Thursday, November 7, 2019

Agribusiness giant CHS Inc. ($CHS) filed its Form 10-K for 2019 on Tuesday, and performance of its U.S. agriculture segment might best be described as wilted. It’s a good example of broad economic trends we all see in the headlines also showing up in the data. Let’s take a look.

First, the numbers. Total annual revenue fell by 2.4 percent, from $32.68 billion in 2018 to $31.9 billion this year. Net income did rise by 6.8 percent, but that was mostly due to a mix of good performance in non-agriculture operating units (CHS owns a few oil refineries that did well thanks to favorable pricing of Canadian crude); or special cost savings that might not appear again (the company had some favorable tax treatments that lowered the cost of goods sold, for example).

OK, that’s nice, but CHS is foremost an agriculture business. We started reading through the fine print thanks to our Interactive Disclosures page, and once we got past the oil refineries and tax treatments, we found items like this:

  • We continued to experience significant pressure on grain volume and margins due to slow movement of grain that has resulted from unresolved trade issues between the United States and its trading partners.
  • Poor weather conditions, including heavy snow during the spring and significant rainfall during the summer of 2019 negatively impacted our Ag segment operations. Severe flooding resulting from the heavy snow and rainfall contributed to railroad delays and prevented or delayed planting, which resulted in increased costs, reduced volumes and fewer planted acres.

Translation: bad weather at the start of this year’s growing season put CHS on the back foot, and the trade war has kept CHS in that position ever since.

Figure 1, below, tells the tale. North America sales fell by $1.58 billion, a decline of 5.3 percent. That decline in North America sales — and note the sentence under the chart, which explains that “North America” really just means the United States — was responsible for almost all CHS’s decline in total revenue.

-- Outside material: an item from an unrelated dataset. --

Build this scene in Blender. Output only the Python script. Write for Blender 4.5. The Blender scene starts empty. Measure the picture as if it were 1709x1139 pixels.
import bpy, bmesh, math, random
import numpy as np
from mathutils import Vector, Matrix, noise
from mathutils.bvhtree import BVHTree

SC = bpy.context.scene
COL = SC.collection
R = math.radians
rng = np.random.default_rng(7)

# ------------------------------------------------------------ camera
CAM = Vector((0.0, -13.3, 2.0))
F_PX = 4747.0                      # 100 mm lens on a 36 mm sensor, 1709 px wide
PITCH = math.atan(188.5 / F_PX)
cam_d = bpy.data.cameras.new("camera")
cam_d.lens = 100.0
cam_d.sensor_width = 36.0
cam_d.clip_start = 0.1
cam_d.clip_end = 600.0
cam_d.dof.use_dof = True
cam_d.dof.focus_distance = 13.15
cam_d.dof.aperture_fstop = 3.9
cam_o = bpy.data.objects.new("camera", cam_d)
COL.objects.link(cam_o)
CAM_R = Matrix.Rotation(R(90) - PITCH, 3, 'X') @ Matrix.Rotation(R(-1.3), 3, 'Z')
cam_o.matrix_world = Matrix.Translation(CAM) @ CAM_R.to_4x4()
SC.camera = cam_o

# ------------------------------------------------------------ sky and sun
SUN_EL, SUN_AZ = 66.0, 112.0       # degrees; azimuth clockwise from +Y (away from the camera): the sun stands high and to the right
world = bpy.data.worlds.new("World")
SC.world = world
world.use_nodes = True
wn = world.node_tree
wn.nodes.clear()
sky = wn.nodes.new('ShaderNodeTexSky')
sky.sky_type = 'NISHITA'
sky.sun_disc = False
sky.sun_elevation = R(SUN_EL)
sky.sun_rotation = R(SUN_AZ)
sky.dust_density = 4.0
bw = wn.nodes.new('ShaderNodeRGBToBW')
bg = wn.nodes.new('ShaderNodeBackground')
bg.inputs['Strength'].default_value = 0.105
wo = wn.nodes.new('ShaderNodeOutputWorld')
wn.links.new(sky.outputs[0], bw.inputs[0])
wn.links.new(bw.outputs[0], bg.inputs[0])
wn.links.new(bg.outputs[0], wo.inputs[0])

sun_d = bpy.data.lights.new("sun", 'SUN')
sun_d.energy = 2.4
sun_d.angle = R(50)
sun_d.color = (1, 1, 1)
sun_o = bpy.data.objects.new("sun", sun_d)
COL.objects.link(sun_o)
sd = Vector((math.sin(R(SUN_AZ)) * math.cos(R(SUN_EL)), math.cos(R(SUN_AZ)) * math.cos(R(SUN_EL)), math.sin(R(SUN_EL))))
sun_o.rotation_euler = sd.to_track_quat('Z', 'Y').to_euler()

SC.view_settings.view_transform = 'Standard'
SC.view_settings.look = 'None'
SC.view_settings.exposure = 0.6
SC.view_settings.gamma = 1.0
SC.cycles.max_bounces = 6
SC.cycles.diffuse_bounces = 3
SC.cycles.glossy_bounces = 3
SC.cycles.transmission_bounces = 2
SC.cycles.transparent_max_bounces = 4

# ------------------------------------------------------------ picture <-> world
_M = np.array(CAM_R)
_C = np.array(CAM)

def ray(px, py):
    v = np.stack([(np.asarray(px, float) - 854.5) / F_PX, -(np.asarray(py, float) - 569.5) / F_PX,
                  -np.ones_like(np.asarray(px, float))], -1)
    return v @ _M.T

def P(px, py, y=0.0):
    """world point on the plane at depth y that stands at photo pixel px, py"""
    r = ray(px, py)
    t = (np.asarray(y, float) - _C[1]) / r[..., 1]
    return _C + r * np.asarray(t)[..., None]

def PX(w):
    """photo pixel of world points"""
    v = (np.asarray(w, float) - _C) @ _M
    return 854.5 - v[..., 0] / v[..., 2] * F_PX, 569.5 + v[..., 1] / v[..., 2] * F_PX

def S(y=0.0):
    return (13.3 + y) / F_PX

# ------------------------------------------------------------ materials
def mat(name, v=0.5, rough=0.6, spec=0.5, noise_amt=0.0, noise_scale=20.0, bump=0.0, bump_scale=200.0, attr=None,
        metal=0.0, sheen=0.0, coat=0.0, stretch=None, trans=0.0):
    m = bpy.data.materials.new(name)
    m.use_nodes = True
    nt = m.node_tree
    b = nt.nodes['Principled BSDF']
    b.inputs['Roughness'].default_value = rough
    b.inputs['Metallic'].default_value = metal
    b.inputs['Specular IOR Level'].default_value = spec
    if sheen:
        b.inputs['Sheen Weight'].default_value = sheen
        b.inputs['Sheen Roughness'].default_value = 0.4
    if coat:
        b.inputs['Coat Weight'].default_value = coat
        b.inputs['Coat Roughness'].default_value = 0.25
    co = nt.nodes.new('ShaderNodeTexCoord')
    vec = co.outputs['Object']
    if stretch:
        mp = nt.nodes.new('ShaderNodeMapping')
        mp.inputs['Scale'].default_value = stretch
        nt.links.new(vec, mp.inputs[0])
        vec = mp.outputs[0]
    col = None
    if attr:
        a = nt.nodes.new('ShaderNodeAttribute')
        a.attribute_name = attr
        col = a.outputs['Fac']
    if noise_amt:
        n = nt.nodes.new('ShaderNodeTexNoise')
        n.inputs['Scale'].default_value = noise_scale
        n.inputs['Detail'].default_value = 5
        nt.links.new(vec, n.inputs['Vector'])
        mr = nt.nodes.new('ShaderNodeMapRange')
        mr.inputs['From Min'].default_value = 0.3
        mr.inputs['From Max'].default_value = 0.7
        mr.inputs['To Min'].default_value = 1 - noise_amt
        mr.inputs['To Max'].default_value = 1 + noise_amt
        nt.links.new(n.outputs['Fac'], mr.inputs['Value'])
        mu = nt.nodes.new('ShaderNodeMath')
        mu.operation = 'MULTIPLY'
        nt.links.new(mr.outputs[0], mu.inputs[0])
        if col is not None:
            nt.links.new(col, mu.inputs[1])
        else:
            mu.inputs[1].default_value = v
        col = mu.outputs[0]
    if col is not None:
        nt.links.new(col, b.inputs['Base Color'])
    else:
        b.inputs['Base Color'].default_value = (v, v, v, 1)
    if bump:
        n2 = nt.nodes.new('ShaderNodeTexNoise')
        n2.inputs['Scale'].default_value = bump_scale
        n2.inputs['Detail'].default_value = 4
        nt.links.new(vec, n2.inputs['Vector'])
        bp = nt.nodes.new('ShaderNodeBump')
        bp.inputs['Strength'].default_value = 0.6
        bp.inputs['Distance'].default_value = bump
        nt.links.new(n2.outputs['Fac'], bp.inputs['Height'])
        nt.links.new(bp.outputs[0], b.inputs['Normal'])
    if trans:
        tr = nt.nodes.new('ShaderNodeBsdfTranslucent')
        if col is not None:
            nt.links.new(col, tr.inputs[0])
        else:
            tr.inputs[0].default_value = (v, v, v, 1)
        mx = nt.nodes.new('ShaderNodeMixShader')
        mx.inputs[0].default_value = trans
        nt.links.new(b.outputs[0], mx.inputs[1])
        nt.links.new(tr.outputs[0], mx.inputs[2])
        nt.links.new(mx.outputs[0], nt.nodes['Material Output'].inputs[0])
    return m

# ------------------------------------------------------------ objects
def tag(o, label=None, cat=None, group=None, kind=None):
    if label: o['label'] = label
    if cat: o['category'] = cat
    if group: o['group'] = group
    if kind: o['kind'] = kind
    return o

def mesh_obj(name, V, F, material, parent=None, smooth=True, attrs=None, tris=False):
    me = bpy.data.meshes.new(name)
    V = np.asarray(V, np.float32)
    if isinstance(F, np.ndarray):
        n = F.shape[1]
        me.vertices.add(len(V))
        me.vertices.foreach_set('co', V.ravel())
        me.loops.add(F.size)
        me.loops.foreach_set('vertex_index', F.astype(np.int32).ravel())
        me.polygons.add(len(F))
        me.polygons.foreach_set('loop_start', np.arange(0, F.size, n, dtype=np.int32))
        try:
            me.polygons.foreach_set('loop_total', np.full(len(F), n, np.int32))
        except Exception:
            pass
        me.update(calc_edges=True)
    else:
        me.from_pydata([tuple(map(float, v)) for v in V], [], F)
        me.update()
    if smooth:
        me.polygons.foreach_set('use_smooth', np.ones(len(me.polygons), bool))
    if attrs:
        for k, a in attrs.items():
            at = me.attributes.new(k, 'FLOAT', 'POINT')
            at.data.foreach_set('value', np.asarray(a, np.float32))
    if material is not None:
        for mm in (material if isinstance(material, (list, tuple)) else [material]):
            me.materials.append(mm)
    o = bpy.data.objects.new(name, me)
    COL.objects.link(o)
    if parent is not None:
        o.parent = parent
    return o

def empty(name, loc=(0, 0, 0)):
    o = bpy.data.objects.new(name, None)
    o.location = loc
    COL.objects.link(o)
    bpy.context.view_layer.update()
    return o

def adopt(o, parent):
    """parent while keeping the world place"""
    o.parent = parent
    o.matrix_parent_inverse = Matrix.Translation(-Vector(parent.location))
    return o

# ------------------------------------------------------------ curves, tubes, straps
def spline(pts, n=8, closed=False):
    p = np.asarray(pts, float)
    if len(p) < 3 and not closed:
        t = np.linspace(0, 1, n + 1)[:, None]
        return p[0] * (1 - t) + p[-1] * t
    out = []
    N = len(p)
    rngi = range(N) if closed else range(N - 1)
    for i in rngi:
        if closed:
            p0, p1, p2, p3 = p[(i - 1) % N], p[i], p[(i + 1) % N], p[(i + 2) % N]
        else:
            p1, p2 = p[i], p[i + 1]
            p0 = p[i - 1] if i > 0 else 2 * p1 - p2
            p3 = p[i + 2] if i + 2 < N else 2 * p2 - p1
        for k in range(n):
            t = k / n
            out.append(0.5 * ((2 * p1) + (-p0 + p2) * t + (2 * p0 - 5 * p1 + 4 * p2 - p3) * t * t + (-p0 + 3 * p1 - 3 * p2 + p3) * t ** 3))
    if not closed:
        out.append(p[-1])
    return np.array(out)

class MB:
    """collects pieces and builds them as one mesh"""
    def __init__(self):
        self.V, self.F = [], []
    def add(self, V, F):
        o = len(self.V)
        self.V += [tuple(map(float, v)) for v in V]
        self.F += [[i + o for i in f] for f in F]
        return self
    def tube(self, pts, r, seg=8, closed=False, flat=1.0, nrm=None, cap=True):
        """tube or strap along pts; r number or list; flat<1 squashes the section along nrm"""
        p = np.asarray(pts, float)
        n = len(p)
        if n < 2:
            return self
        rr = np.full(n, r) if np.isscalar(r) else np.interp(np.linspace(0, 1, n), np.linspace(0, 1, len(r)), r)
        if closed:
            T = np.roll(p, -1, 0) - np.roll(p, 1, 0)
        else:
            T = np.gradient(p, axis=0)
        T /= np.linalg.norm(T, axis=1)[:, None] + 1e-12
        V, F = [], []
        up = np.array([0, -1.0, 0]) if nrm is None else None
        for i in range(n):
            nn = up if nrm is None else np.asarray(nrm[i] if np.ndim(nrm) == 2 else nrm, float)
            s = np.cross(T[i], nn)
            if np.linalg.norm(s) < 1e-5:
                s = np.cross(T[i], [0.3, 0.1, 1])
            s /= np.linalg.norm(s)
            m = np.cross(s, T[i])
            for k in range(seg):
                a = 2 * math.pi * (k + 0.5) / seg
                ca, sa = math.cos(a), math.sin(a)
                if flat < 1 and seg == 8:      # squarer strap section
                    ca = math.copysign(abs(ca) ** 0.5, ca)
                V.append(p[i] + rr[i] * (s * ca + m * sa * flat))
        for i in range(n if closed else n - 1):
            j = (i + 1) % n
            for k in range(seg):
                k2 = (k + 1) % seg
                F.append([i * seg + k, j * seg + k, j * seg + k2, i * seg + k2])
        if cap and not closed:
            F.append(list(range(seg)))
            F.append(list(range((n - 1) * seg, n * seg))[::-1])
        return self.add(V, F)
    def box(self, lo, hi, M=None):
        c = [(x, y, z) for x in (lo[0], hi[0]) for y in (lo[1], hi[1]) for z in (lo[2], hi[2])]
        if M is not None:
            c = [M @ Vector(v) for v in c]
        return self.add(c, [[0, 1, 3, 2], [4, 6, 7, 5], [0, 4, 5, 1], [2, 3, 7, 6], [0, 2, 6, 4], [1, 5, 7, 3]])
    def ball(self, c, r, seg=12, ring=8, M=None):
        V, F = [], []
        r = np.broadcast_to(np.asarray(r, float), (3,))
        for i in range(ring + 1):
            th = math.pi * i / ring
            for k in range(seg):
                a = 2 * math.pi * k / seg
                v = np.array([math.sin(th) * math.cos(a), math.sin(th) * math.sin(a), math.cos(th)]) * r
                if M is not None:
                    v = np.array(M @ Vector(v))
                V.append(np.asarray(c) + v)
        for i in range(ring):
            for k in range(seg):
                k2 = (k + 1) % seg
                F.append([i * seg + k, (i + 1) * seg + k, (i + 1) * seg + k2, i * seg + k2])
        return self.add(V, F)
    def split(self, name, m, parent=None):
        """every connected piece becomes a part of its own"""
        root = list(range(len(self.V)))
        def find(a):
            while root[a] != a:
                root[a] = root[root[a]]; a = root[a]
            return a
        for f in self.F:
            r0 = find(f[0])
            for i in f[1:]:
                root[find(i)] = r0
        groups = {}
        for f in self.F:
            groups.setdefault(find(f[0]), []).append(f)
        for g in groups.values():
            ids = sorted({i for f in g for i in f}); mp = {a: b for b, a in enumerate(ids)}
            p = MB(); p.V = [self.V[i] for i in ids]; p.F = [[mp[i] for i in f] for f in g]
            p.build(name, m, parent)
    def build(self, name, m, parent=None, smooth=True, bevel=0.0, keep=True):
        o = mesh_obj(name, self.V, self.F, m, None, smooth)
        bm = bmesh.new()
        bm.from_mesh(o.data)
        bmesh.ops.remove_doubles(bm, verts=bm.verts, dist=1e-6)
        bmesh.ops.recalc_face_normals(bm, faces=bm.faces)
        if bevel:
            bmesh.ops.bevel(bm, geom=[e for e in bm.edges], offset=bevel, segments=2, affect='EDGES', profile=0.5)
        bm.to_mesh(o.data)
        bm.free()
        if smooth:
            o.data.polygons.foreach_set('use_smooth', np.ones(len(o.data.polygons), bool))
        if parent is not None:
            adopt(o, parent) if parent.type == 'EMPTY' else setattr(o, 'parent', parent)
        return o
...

How long will CHS’s difficult position last? Nobody knows. Don’t take our word for it. In the company’s Management Discussion & Analysis, CHS said this:

The agricultural industry continues to operate in a challenging environment characterized by lower margins, reduced liquidity and increased leverage that have resulted from reduced commodity prices. In addition, trade relations between the United States and foreign trade partners, particularly those that purchase large quantities of agricultural commodities, are strained, resulting in unpredictable impacts to commodity prices and volumes sold within the agricultural industry. We are unable to predict how long the current environment will last or how severe the effects will ultimately be.

Translation: CHS doesn’t know how long the trade war will last either. The company did say it’s trying to streamline operations and efficiency, with a few tricks like better internal controls and a new ERP system. Maybe those steps will help. Then again, Sales, General & Administrative expenses rose by 8.9 percent for 2019, so maybe not.

Either way, the key to CHS’s long-term future is an end to the trade war. U.S. and Chinese trade negotiators are supposedly edging toward resolution of the dispute, and may announce a preliminary deal in December.

That would be welcome news to CHS, which right now is stuck reaping the whirlwind.